Rows from a 3D scene dataset:
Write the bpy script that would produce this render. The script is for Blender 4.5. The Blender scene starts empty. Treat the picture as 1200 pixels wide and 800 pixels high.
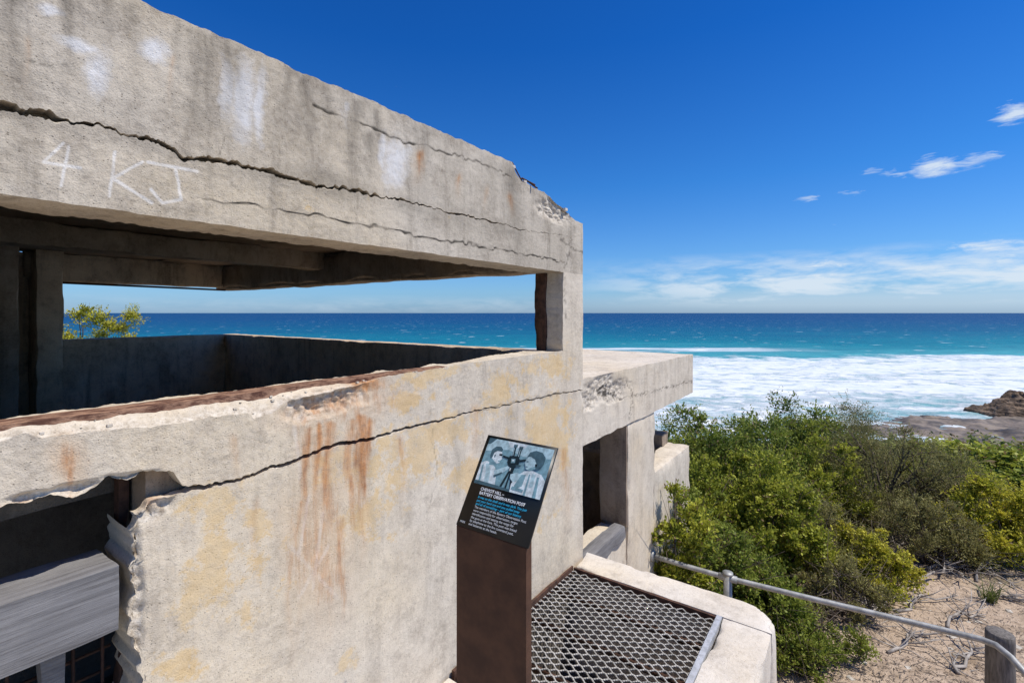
import bpy, bmesh, math, random
import numpy as np
from mathutils import Vector, Matrix
C = bpy.context.scene.collection
random.seed(4); RNG = np.random.default_rng(7)
EYE = 1.63; FPX = 567.0; TH = math.radians(54.47)
F = np.array([math.sin(TH), math.cos(TH)]); R = np.array([math.cos(TH), -math.sin(TH)])
HZ = 366.5
# ---------------------------------------------------------------- survey helpers (photo measurements -> place)
def at(u, v, Y):
    a = (u-600)/FPX; p = Y*(F + a*R); return (p[0], p[1], EYE + (HZ-v)/FPX*Y)
def onL(u, v, l=1.5):
    a = (u-600)/FPX; Y = l/(F[1]+a*R[1]); s = Y*(F[0]+a*R[0]); return s, EYE+(HZ-v)/FPX*Y
def px(s, l, z):
    Y = F[0]*s+F[1]*l; X = R[0]*s+R[1]*l; Y = np.maximum(Y, .05)
    return 600+FPX*X/Y, HZ-FPX*(z-EYE)/Y
# ---------------------------------------------------------------- noise
def h3(i, j, k, seed):
    n = (i*374761393 + j*668265263 + k*2147483647 + seed*1274126177) & 0xffffffff
    n = ((n ^ (n >> 13))*1274126177) & 0xffffffff
    n = (n ^ (n >> 16)) & 0xffffffff
    return n/4294967295.0
def vn(x, y, z, seed=0):
    x = np.asarray(x, float); y = np.asarray(y, float)+0*x; z = np.asarray(z, float)+0*x
    xi = np.floor(x).astype(np.int64); yi = np.floor(y).astype(np.int64); zi = np.floor(z).astype(np.int64)
    fx, fy, fz = x-xi, y-yi, z-zi
    fx, fy, fz = [t*t*(3-2*t) for t in (fx, fy, fz)]
    r = 0
    for a in (0, 1):
        for b in (0, 1):
            for c in (0, 1):
                w = (fx if a else 1-fx)*(fy if b else 1-fy)*(fz if c else 1-fz)
                r = r + w*h3(xi+a, yi+b, zi+c, seed)
    return r*2-1
def fbm(x, y, z, o=4, seed=0):
    r = 0; a = 1; t = 0
    for k in range(o):
        r = r + a*vn(x*2**k, y*2**k, z*2**k, seed+k*17); t += a; a *= .5
    return r/t
# ---------------------------------------------------------------- mesh helpers
def tag(o, label=None, cat=None, group=None, kind=None):
    if label: o['label'] = label
    if cat: o['category'] = cat
    if group: o['group'] = group
    if kind: o['kind'] = kind
    return o
def empty(name, loc=(0,0,0), rz=0):
    o = bpy.data.objects.new(name, None); C.objects.link(o); o.location = loc; o.rotation_euler = (0,0,rz); o.empty_display_size = .2
    return o
def link(name, me, mat, parent=None, smooth=False):
    o = bpy.data.objects.new(name, me); C.objects.link(o)
    if mat is not None:
        for m in (mat if isinstance(mat, (list, tuple)) else [mat]): me.materials.append(m)
    if parent: o.parent = parent
    if smooth: me.polygons.foreach_set('use_smooth', np.ones(len(me.polygons), bool))
    return o
def npmesh(name, V, Q, attrs=None):
    V = np.asarray(V, np.float32); Q = np.asarray(Q, np.int32); k = Q.shape[1]
    me = bpy.data.meshes.new(name)
    me.vertices.add(len(V)); me.vertices.foreach_set('co', V.ravel())
    me.loops.add(Q.size); me.loops.foreach_set('vertex_index', Q.ravel())
    me.polygons.add(len(Q)); me.polygons.foreach_set('loop_start', np.arange(0, Q.size, k, dtype=np.int32))
    me.update(calc_edges=True)
    for n, a in (attrs or {}).items():
        at_ = me.attributes.new(n, 'FLOAT_COLOR', 'POINT')
        c = np.ones((len(V), 4), np.float32); c[:, :3] = a
        at_.data.foreach_set('color', c.ravel())
    return me
def gridq(ni, nj, off=0):
    i, j = np.meshgrid(np.arange(ni-1), np.arange(nj-1), indexing='ij')
    a = (i*nj+j).ravel()+off
    return np.stack([a, a+nj, a+nj+1, a+1], 1)
def roughbox(b0, b1, res=.05, amp=.004, wear=.012, seed=0):
    b0 = np.array(b0, float); b1 = np.array(b1, float); n = np.maximum(2, np.minimum(90, np.ceil((b1-b0)/res).astype(int)+1))
    Vs, Qs = [], []; off = 0
    for ax in range(3):
        o = [a for a in range(3) if a != ax]
        for side in (0, 1):
            A = np.linspace(0, 1, n[o[0]]); B = np.linspace(0, 1, n[o[1]])
            a, b = np.meshgrid(A, B, indexing='ij'); P = np.zeros(a.shape+(3,))
            P[..., o[0]] = b0[o[0]]+a*(b1-b0)[o[0]]; P[..., o[1]] = b0[o[1]]+b*(b1-b0)[o[1]]; P[..., ax] = (b1 if side else b0)[ax]
            q = gridq(n[o[0]], n[o[1]], off)
            if (side == 0) != (ax == 1): q = q[:, ::-1]
            Vs.append(P.reshape(-1, 3)); Qs.append(q); off += a.size
    P = np.concatenate(Vs); Q = np.concatenate(Qs)
    d = np.minimum(P-b0, b1-P); sgn = np.where(P-b0 < b1-P, 1., -1.)
    ds = np.sort(d, 1); e = np.exp(-ds[:, 1]/.03)
    nz = np.clip(fbm(P[:,0]*7, P[:,1]*7, P[:,2]*7, 3, seed)+.15, 0, 1)*2+.2
    mv = (wear*nz*e)[:, None]*np.exp(-d/.03)*sgn
    D = np.stack([fbm(P[:,0]*3, P[:,1]*3, P[:,2]*3, 4, seed+5+k) for k in range(3)], 1)*amp
    return P+mv+D, Q
def merge(parts):
    Vs, Qs, o = [], [], 0
    for V, Q in parts: Vs.append(V); Qs.append(np.asarray(Q)+o); o += len(V)
    return np.concatenate(Vs), np.concatenate(Qs)
def rb(name, boxes, mat, parent=None, **k):
    V, Q = merge([roughbox(a, b, seed=i*3+1, **k) for i, (a, b) in enumerate(boxes)])
    return link(name, npmesh(name, V, Q), mat, parent)
def tube(pts, rad, n=6):
    pts = np.array(pts, float); m = len(pts); rad = np.broadcast_to(np.array(rad, float), (m,))
    T = np.gradient(pts, axis=0); T /= np.linalg.norm(T, axis=1)[:, None]+1e-9
    up = np.where(np.abs(T[:, 2:3]) > .9, np.array([[1., 0, 0]]), np.array([[0, 0, 1.]]))
    A = np.cross(T, up); A /= np.linalg.norm(A, axis=1)[:, None]+1e-9; B = np.cross(T, A)
    th = np.linspace(0, 2*math.pi, n, endpoint=False)
    V = pts[:, None]+rad[:, None, None]*(A[:, None]*np.cos(th)[None, :, None]+B[:, None]*np.sin(th)[None, :, None])
    V = V.reshape(-1, 3); Q = []
    for i in range(m-1):
        for j in range(n):
            k = (j+1) % n; Q.append([i*n+j, i*n+k, (i+1)*n+k, (i+1)*n+j])
    c0 = len(V); V = np.vstack([V, pts[0], pts[-1]])
    for j in range(0, n-1, 2):
        Q.append([c0, (j+2) % n, j+1, j]); Q.append([c0+1, (m-1)*n+j, (m-1)*n+j+1, (m-1)*n+(j+2) % n])
    return V, np.array(Q)
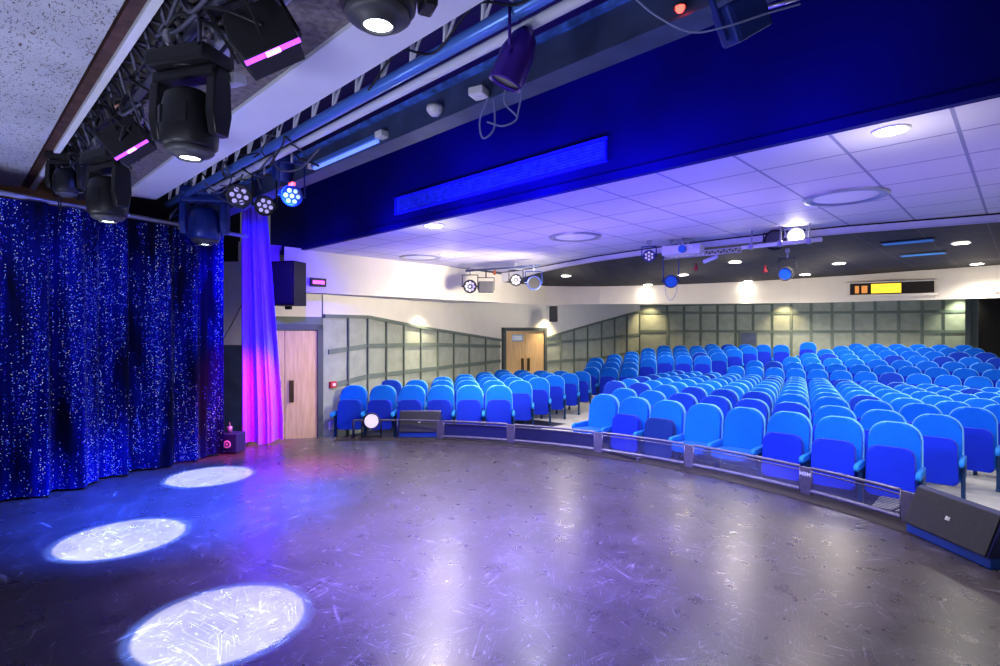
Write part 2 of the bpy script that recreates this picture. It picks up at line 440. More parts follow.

### AIM
Every entry above should be duplicated exactly. Do not include the images.

### ANSWER FOR THE TASK
Write the bpy script that would produce this render. The script is for Blender 4.5. The Blender scene starts empty. Treat the picture as 1200 pixels wide and 800 pixels high.
import bpy, bmesh, math, random
import numpy as np
from mathutils import Vector, Matrix
C = bpy.context.scene.collection
random.seed(4); RNG = np.random.default_rng(7)
EYE = 1.63; FPX = 567.0; TH = math.radians(54.47)
F = np.array([math.sin(TH), math.cos(TH)]); R = np.array([math.cos(TH), -math.sin(TH)])
HZ = 366.5
# ---------------------------------------------------------------- survey helpers (photo measurements -> place)
def at(u, v, Y):
    a = (u-600)/FPX; p = Y*(F + a*R); return (p[0], p[1], EYE + (HZ-v)/FPX*Y)
def onL(u, v, l=1.5):
    a = (u-600)/FPX; Y = l/(F[1]+a*R[1]); s = Y*(F[0]+a*R[0]); return s, EYE+(HZ-v)/FPX*Y
def px(s, l, z):
    Y = F[0]*s+F[1]*l; X = R[0]*s+R[1]*l; Y = np.maximum(Y, .05)
    return 600+FPX*X/Y, HZ-FPX*(z-EYE)/Y
# ---------------------------------------------------------------- noise
def h3(i, j, k, seed):
    n = (i*374761393 + j*668265263 + k*2147483647 + seed*1274126177) & 0xffffffff
    n = ((n ^ (n >> 13))*1274126177) & 0xffffffff
    n = (n ^ (n >> 16)) & 0xffffffff
    return n/4294967295.0
def vn(x, y, z, seed=0):
    x = np.asarray(x, float); y = np.asarray(y, float)+0*x; z = np.asarray(z, float)+0*x
    xi = np.floor(x).astype(np.int64); yi = np.floor(y).astype(np.int64); zi = np.floor(z).astype(np.int64)
    fx, fy, fz = x-xi, y-yi, z-zi
    fx, fy, fz = [t*t*(3-2*t) for t in (fx, fy, fz)]
    r = 0
    for a in (0, 1):
        for b in (0, 1):
            for c in (0, 1):
                w = (fx if a else 1-fx)*(fy if b else 1-fy)*(fz if c else 1-fz)
                r = r + w*h3(xi+a, yi+b, zi+c, seed)
    return r*2-1
def fbm(x, y, z, o=4, seed=0):
    r = 0; a = 1; t = 0
    for k in range(o):
        r = r + a*vn(x*2**k, y*2**k, z*2**k, seed+k*17); t += a; a *= .5
    return r/t
# ---------------------------------------------------------------- mesh helpers
def tag(o, label=None, cat=None, group=None, kind=None):
    if label: o['label'] = label
    if cat: o['category'] = cat
    if group: o['group'] = group
    if kind: o['kind'] = kind
    return o
def empty(name, loc=(0,0,0), rz=0):
    o = bpy.data.objects.new(name, None); C.objects.link(o); o.location = loc; o.rotation_euler = (0,0,rz); o.empty_display_size = .2
    return o
def link(name, me, mat, parent=None, smooth=False):
    o = bpy.data.objects.new(name, me); C.objects.link(o)
    if mat is not None:
        for m in (mat if isinstance(mat, (list, tuple)) else [mat]): me.materials.append(m)
    if parent: o.parent = parent
    if smooth: me.polygons.foreach_set('use_smooth', np.ones(len(me.polygons), bool))
    return o
def npmesh(name, V, Q, attrs=None):
    V = np.asarray(V, np.float32); Q = np.asarray(Q, np.int32); k = Q.shape[1]
    me = bpy.data.meshes.new(name)
    me.vertices.add(len(V)); me.vertices.foreach_set('co', V.ravel())
    me.loops.add(Q.size); me.loops.foreach_set('vertex_index', Q.ravel())
    me.polygons.add(len(Q)); me.polygons.foreach_set('loop_start', np.arange(0, Q.size, k, dtype=np.int32))
    me.update(calc_edges=True)
    for n, a in (attrs or {}).items():
        at_ = me.attributes.new(n, 'FLOAT_COLOR', 'POINT')
        c = np.ones((len(V), 4), np.float32); c[:, :3] = a
        at_.data.foreach_set('color', c.ravel())
    return me
def gridq(ni, nj, off=0):
    i, j = np.meshgrid(np.arange(ni-1), np.arange(nj-1), indexing='ij')
    a = (i*nj+j).ravel()+off
    return np.stack([a, a+nj, a+nj+1, a+1], 1)
def roughbox(b0, b1, res=.05, amp=.004, wear=.012, seed=0):
    b0 = np.array(b0, float); b1 = np.array(b1, float); n = np.maximum(2, np.minimum(90, np.ceil((b1-b0)/res).astype(int)+1))
    Vs, Qs = [], []; off = 0
    for ax in range(3):
        o = [a for a in range(3) if a != ax]
        for side in (0, 1):
            A = np.linspace(0, 1, n[o[0]]); B = np.linspace(0, 1, n[o[1]])
            a, b = np.meshgrid(A, B, indexing='ij'); P = np.zeros(a.shape+(3,))
            P[..., o[0]] = b0[o[0]]+a*(b1-b0)[o[0]]; P[..., o[1]] = b0[o[1]]+b*(b1-b0)[o[1]]; P[..., ax] = (b1 if side else b0)[ax]
            q = gridq(n[o[0]], n[o[1]], off)
            if (side == 0) != (ax == 1): q = q[:, ::-1]
            Vs.append(P.reshape(-1, 3)); Qs.append(q); off += a.size
    P = np.concatenate(Vs); Q = np.concatenate(Qs)
    d = np.minimum(P-b0, b1-P); sgn = np.where(P-b0 < b1-P, 1., -1.)
    ds = np.sort(d, 1); e = np.exp(-ds[:, 1]/.03)
    nz = np.clip(fbm(P[:,0]*7, P[:,1]*7, P[:,2]*7, 3, seed)+.15, 0, 1)*2+.2
    mv = (wear*nz*e)[:, None]*np.exp(-d/.03)*sgn
    D = np.stack([fbm(P[:,0]*3, P[:,1]*3, P[:,2]*3, 4, seed+5+k) for k in range(3)], 1)*amp
    return P+mv+D, Q
def merge(parts):
    Vs, Qs, o = [], [], 0
    for V, Q in parts: Vs.append(V); Qs.append(np.asarray(Q)+o); o += len(V)
    return np.concatenate(Vs), np.concatenate(Qs)
def rb(name, boxes, mat, parent=None, **k):
    V, Q = merge([roughbox(a, b, seed=i*3+1, **k) for i, (a, b) in enumerate(boxes)])
    return link(name, npmesh(name, V, Q), mat, parent)
def tube(pts, rad, n=6):
    pts = np.array(pts, float); m = len(pts); rad = np.broadcast_to(np.array(rad, float), (m,))
    T = np.gradient(pts, axis=0); T /= np.linalg.norm(T, axis=1)[:, None]+1e-9
    up = np.where(np.abs(T[:, 2:3]) > .9, np.array([[1., 0, 0]]), np.array([[0, 0, 1.]]))
    A = np.cross(T, up); A /= np.linalg.norm(A, axis=1)[:, None]+1e-9; B = np.cross(T, A)
    th = np.linspace(0, 2*math.pi, n, endpoint=False)
    V = pts[:, None]+rad[:, None, None]*(A[:, None]*np.cos(th)[None, :, None]+B[:, None]*np.sin(th)[None, :, None])
    V = V.reshape(-1, 3); Q = []
    for i in range(m-1):
        for j in range(n):
            k = (j+1) % n; Q.append([i*n+j, i*n+k, (i+1)*n+k, (i+1)*n+j])
    c0 = len(V); V = np.vstack([V, pts[0], pts[-1]])
    for j in range(0, n-1, 2):
        Q.append([c0, (j+2) % n, j+1, j]); Q.append([c0+1, (m-1)*n+j, (m-1)*n+j+1, (m-1)*n+(j+2) % n])
    return V, np.array(Q)
Write part 2 of the bpy script that recreates this picture. It picks up at line 440. More parts follow.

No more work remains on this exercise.